L'accord de Taëf ne prévoit pas de monopole sur les portefeuilles ministériels

Au Liban, certains placent diverses considérations au-dessus de la loi et de la Constitution. Ainsi, des notions telles que le Pacte national, le consensus, la coutume ou encore le “procès-verbal de Taëf” sont invoquées à tort pour légitimer l’attribution du ministère des Finances au duo Amal-Hezbollah.

Ce n'est pas la première fois que l'on évoque le procès-verbal de Taëf. En effet, le débat sur son contenu a été relancé à maintes reprises, notamment en ce qui concerne le rôle du Président de la République dans la formation du gouvernement, la désignation du Premier ministre chargé de le former et le rôle assigné au président de la République dans les consultations parlementaires obligatoires. Cependant, ces discussions n'ont jamais abouti, car le dossier se trouvait entre les mains de feu le président du Parlement Hussein el-Husseini, qui ne l'a jamais divulgué.
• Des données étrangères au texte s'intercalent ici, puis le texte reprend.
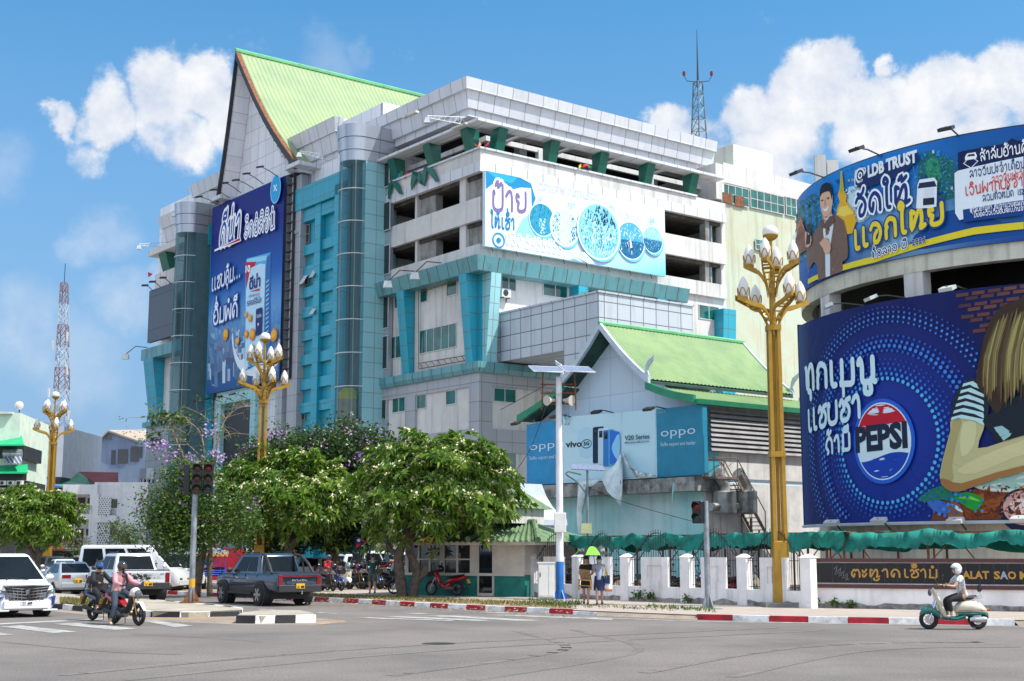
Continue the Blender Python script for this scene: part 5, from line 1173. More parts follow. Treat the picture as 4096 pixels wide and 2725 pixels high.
for(p,q,l)in(((1055,1015),(1210,1100),'banner light on a long arm, nearest the right end of the blue banner top'),((950,1068),(1085,1150),'banner light on a long arm, second from the right over the blue banner'),((865,1118),(1010,1185),'banner light on a long arm, third from the right over the blue banner'),((780,1142),(910,1220),'banner light on a long arm, fourth from the right over the blue banner'),((692,1195),(820,1260),'banner light on a long arm, second from the left over the blue banner'),((575,1250),(730,1310),'banner light on a long arm, leftmost over the blue banner')):
 sign_light(LS,ZA(*p),ZA(*q),l,2.6,m=M_steel)
for(p,q,l)in(((510,1302),(650,1325),'sign light under the blue banner at its left corner'),((600,1285),(720,1310),'sign light under the blue banner, second from its left corner'),((690,1270),(800,1300),'sign light under the blue banner, third from its left corner'),((785,1250),(900,1280),'sign light under the blue banner beside the lamp post')):
 sign_light(LS,ZC(*p),ZC(*q),l,1.6,m=M_steel)
 # lattice lamp arms
def truss_arm(fr,Zf,p,q,lab,o0,o1,h=.55):
 s0,z0=fr.px(Zf(*q),o0);s1,z1=fr.px(Zf(*p),o1);a=fr.pt(s0,z0,o0);b=fr.pt(s1,z1,o1)
 t=thing('floodlight',lab,'floodlight',tuple(a));mb=MB();dn=Vector((0,0,-h))
 mb.tube(a,b,.03,4);mb.tube(a+dn,b+dn*.25,.03,4)
 for i in range(7):
  f=i/7;g=(i+.5)/7;mb.tube(a.lerp(b,f)+dn*(1-.75*f),a.lerp(b,g),.018,4);mb.tube(a.lerp(b,g),a.lerp(b,(i+1)/7)+dn*(1-.75*(i+1)/7),.018,4)
 part('truss',mb,M_lamp,t);mb=MB();mb.box8([b+Vector((x,y,-.55))for x,y in((-.22,-.22),(.22,-.22),(.22,.22),(-.22,.22))],[b+Vector((x,y,-.15))for x,y in((-.12,-.12),(.12,-.12),(.12,.12),(-.12,.12))]);part('lamp_head',mb,M_lamp,t)
truss_arm(LF,ZB,(345,352),(595,362),'white lattice floodlight arm at the roof corner of the mall',.5,4.0)
truss_arm(LF,ZA,(1368,890),(1615,920),'white lattice floodlight arm between the big gable and the lift tower',.3,3.6)
truss_arm(LF,ZA,(388,1360),(605,1375),'white lattice floodlight arm by the left lift tower cap',.5,3.6)
truss_arm(LF,ZC,(105,140),(325,128),'white lattice floodlight arm at the far left end of the mall',.5,3.6)
def flood(fr,Zf,p,q,lab,o0,o1):
 s0,z0=fr.px(Zf(*q),o0);s1,z1=fr.px(Zf(*p),o1);a=fr.pt(s0,z0,o0);b=fr.pt(s1,z1,o1);t=thing('floodlight',lab,'floodlight',tuple(a))
 mb=MB();mb.path([a,a.lerp(b,.55)+Vector((0,0,.5)),b],.045,5);part('arm',mb,M_rust,t)
 mb=MB();mb.box8([b+Vector((x,y,-.5))for x,y in((-.35,-.2),(.35,-.2),(.35,.2),(-.35,.2))],[b+Vector((x,y,0))for x,y in((-.25,-.2),(.25,-.2),(.25,.2),(-.25,.2))]);part('lamp_head',mb,M_lamp,t)
flood(LF,ZD,(160,275),(325,212),'boxy floodlight hanging over the left end of the teal canopy',1.0,2.3)
flood(LF,ZD,(328,222),(495,160),'boxy floodlight hanging over the teal canopy nearer the corner',1.0,2.3)
flood(LF,ZC,(5,955),(165,905),'floodlight on a bent arm at the far left canopy',1.9,4.0)
for p,q,l in(((145,447),(205,485),'small sign light over the blank grey board, lowest left'),((200,420),(262,460),'small sign light over the blank grey board, middle one'),((278,390),(335,432),'small sign light over the blank grey board, nearest the tower')):
 sign_light(Fr(P0-U*1.9,V,-U),ZC(*p),ZC(*q),l,1.5,m=M_steel)
LB_=Fr(P0-U*1.9,V,-U)
mb=MB();e0=LB_.px(ZC(345,600))[0];e1=LB_.px(ZC(175,600))[0];mb.fb(LB_,e0-.4,e1,LB_.px(ZC(170,870))[1],LB_.px(ZC(180,488))[1],-.35,0)
one('blank_board',mb,panel('slate_board',(.085,.11,.14),(.05,.06,.07),40,3.4,.05,.5,stain=.3),'blank slate grey advertising board at the far left of the mall','billboard')
# air conditioners
M_ac=mat('air_conditioner_white',(.72,.72,.69),.5,var=.08)
def ac_unit(fr,Zf,x0,y0,x1,y1,lab,o=0.0,grp=None,w=.85,m=M_ac):
 s0,z1_=fr.px(Zf(x0,y0),o+.4);s1,z0=fr.px(Zf(x1,y1),o+.4);s0,s1=min(s0,s1),max(s0,s1)
 t=thing('air_conditioner',lab,'air conditioner',tuple(fr.pt((s0+s1)/2,z0,o)),grp)
 mb=MB();mb.fb(fr,s0,s1,z0,z1_,o+.08,o+.45);part('casing',mb,m,t,bevel=.02)
 mb=MB();r=min(z1_-z0,s1-s0)*.38;mb.lathe(fr.pt(s0+(s1-s0)*.42,(z0+z1_)/2,o+.45),[(r,0),(r,.02),(r*.25,.02),(r*.2,.05)],18,fr.n);part('fan_grille',mb,M_steel,t)
 mb=MB();mb.fb(fr,s0+.1,s0+.15,z0-.3,z0,o,o+.06);mb.fb(fr,s0+.1,s0+.15,z0-.06,z0-.01,o+.06,o+.5);mb.fb(fr,s1-.15,s1-.1,z0-.3,z0,o,o+.06);mb.fb(fr,s1-.15,s1-.1,z0-.06,z0-.01,o+.06,o+.5);part('bracket',mb,M_steel,t);return t
ac_unit(RF,ZD,872,318,930,380,'white air conditioner beside the corner wedge pillar of the mall')
ac_unit(RF,ZD,1742,447,1780,503,'white air conditioner right of the grey skybridge')
# signal mast on the roof and stray laundry, flags
mz=at(ZB(2140,490),118);mtop=at(ZB(2125,5),118)
mast=thing('lattice_mast','slim grey lattice mast with a long spike and red lamps on the mall roof','mast',(mz.x,mz.y,Z_c3))
mb=MB();zt_=at(ZB(2125,130),118).z;zb_=Z_c3+.5
def leg(k,z):t=(z-zb_)/(zt_-zb_);w=1.75*(1-t)+.75*t;return Vector((mz.x-.3*0+w*math.cos(k*2.094+.4)*.62,mz.y+w*math.sin(k*2.094+.4)*.62,z))
for k in range(3):mb.tube(leg(k,zb_),leg(k,zt_),.07,5)
n_=9
for i in range(n_):
 z0,z1_=zb_+(zt_-zb_)*i/n_,zb_+(zt_-zb_)*(i+1)/n_
 for k in range(3):mb.tube(leg(k,z0),leg((k+1)%3,z1_),.035,4);mb.tube(leg(k,z1_),leg((k+1)%3,z1_),.03,4)
part('lattice',mb,mat('galvanised_steel',(.13,.17,.19),.5,metal=.4),mast)
mb=MB();mb.path([Vector((mz.x,mz.y,zt_-.5)),Vector((mz.x,mz.y,zt_+2)),Vector((mz.x,mz.y,mtop.z+3.2))],[.12,.07,.02],5);part('spike',mb,M_steel,mast)
for sx in(-1,1):
 mb=MB();mb.path([Vector((mz.x,mz.y,zt_)),Vector((mz.x+sx*1.0,mz.y,zt_+.1)),Vector((mz.x+sx*1.25,mz.y,zt_+.6))],.04,4);ar=part('lamp_arm',mb,M_steel,mast)
 mb=MB();mb.lathe((mz.x+sx*1.25,mz.y,zt_+.6),[(.08,0),(.14,.06),(.14,.36),(.04,.45)],10);part('red_lamp',mb,mat('dark_red_lamp',(.16,.01,.015),.3),ar)
def cloth(fr,Zf,pts,col,lab,o=.6):
 q=[fr.pt(*fr.px(Zf(*p),o+.06*(i%2)),o+.06*(i%2))for i,p in enumerate(pts)];mb=MB();mb.poly(q);mb.poly([v+fr.n*.02 for v in q]);return one('rag_flag',mb,mat('cloth_'+col,hx(col),.8,var=.15),lab,'cloth')
cloth(RF,ZB,[(650,535),(680,552),(690,520),(702,525),(700,545),(685,556),(665,552)],'d8886a','pinkish rag on the top parapet at the mall corner')
cloth(RF,ZB,[(725,560),(742,530),(752,528),(748,545)],'c02040','red pennant on the top parapet at the mall corner')
cloth(RF,ZB,[(1346,680),(1360,668),(1362,690),(1345,700)],'d8c820','yellow pennant on the top parapet of the parking front')
cloth(RF,ZB,[(1368,696),(1372,676),(1400,670),(1410,682)],'d02838','red pennant on the top parapet of the parking front')
cloth(RF,ZB,[(1398,662),(1412,680),(1434,692),(1408,698)],'0f7a50','green pennant on the top parapet of the parking front')
for pts,col,lab in(([(195,740),(215,715),(205,765),(188,768)],'d83048','red cloth drying at the left end of the top parking floor'),([(148,735),(165,732),(165,762),(146,765)],'3a80c8','blue cloth drying at the left end of the top parking floor'),([(167,722),(186,718),(186,755),(168,752)],'1a7a58','green cloth drying at the left end of the top parking floor')):
 cloth(LF,ZB,pts,col,lab,.4)
cloth(LF,ZC,[(170,348),(205,362),(185,380),(172,384)],'c83040','torn red flag on the left parapet of the mall',1.2)
# ground, road, pavements
D=ZP
M_asph=mat('asphalt',(.165,.142,.126),.88,var=.22,scale=.22,fine=.8,bump=.35,dirt=(.115,.103,.095))
M_pave=panel('worn_pavement',(.40,.335,.285),(.26,.22,.19),.8,.8,.025,.9,stain=.25,var=.14)
M_dirt=mat('dry_soil',(.30,.22,.14),.95,var=.35,scale=1.6,fine=.4,dirt=(.20,.15,.09))
M_line=mat('worn_road_paint',(.36,.35,.33),.8,var=.4,scale=2.2,fine=.5,dirt=(.17,.165,.16))
M_sand=mat('sandy_road_edge',(.27,.21,.16),.95,var=.35,scale=1.1,fine=.4,dirt=(.17,.145,.125))
M_red=mat('red_kerb_paint',(.42,.010,.022),.7,var=.3,scale=3,fine=.3);M_kw=mat('white_kerb_paint',(.80,.78,.77),.75,var=.25,scale=3,fine=.3,streak=.4)
M_kb=mat('black_kerb_paint',(.022,.024,.028),.75,var=.3,scale=3,fine=.2)
def st(name,mb,m):return part(name,mb,m,kind='structure')
def flat(name,pts,z,m,sub=0):
 mb=MB();mb.poly([(p[0],p[1],z)for p in pts]);return st(name,mb,m)
mb=MB();mb.quad((-2500,-60,-.01),(2500,-60,-.01),(2500,4500,-.01),(-2500,4500,-.01));st('ground',mb,mat('far_ground',(.20,.19,.16),.95,var=.3,scale=.02))
flat('road',[(-160,-40),(160,-40),(160,60),(60,120),(-230,300)],0.0,M_asph)
kl=[D(300,1363.5),D(402.8,1369),D(588,1378),D(720,1384),D(834,1389.6),D(977,1398.5),D(1159,1407.7),D(1318,1414.6),D(1371,1417.2)]
kr=[D(1603,1426.9),D(1781.6,1431.4),D(2025.7,1435.8),D(2337,1439.8)]
KL=[gnd(p)for p in kl];KR=[gnd(p)for p in kr]
d0=(KL[0]-KL[1]).normalized();KL.insert(0,KL[0]+d0*90)
far=[Vector((60,36,0)),Vector((75,60,0)),Vector((75,190,0)),KL[0]+Vector((40,40,0))]
inset=lambda a:a+Vector((.05,.16,0))
pv_=[inset(p)for p in KL]+[inset(p)for p in KR]+[Vector((40,38.2,0))]+far
flat('pavement',pv_,.13,M_pave)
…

L'accord de Taëf a été transformé en constitution, et aucun passage ne fait référence à une répartition des ministères entre les différentes communautés. Aucun des députés présents à Taëf n'a mentionné un accord implicite stipulant que le ministère des Finances serait exclusivement réservé à la communauté chiite. Preuve en est, depuis Taëf, le ministère des Finances a été confié huit fois à des ministres chiites et douze fois à des non-chiites, parmi lesquels feu le Premier ministre Rafic Hariri, qui était au centre des négociations de l'accord de Taëf.

Partant, la question se pose de savoir pourquoi le ministère des Finances a été attribué aux chiites. Et pourquoi les députés des autres communautés ne se sont pas opposés à cela, ni exigé que le ministère des Affaires étrangères soit attribué aux maronites et l’Intérieur aux sunnites.

Les députés chrétiens ont-ils été si indulgents au point de renoncer à tout, malgré le transfert des prérogatives du président de la République? Pourquoi le tandem Hezbollah-Amal a-t-il accepté de ne pas attribuer le ministère des Finances aux chiites? Est-ce une concession ou un simple échange d’intérêts? Et pourquoi les chiites semblent-ils jouir d’un statut supérieur au point qu’eux seuls puissent prétendre diriger le ministère des Finances? Sont-ils réellement les seuls à posséder les compétences nécessaires à sa gestion, alors que les autres en seraient dépourvus?

Parmi les députés ayant participé à l’accord de Taëf, seuls quelques-uns sont toujours en vie et certains d’entre eux ne se souviennent pas qu’un accord a été conclu pour réserver le ministère des Finances à la communauté chiite. Si cela avait été décidé, cela aurait figuré dans le texte de l’Accord de réconciliation nationale ou dans la Constitution amendée. Certains rappellent que ce sujet avait peut-être été évoqué à l’époque, mais qu’il n’a pas été approuvé, tout comme la demande des druzes de réserver la présidence du Conseil d’État, ce qui avait également été rejeté.

Partant, demander à rendre publics les procès-verbaux de l’accord de Taëf pourrait s’avérer essentiel pour confirmer que ces propositions avaient bel et bien été rejetées et qu’elles n’ont jamais vu le jour.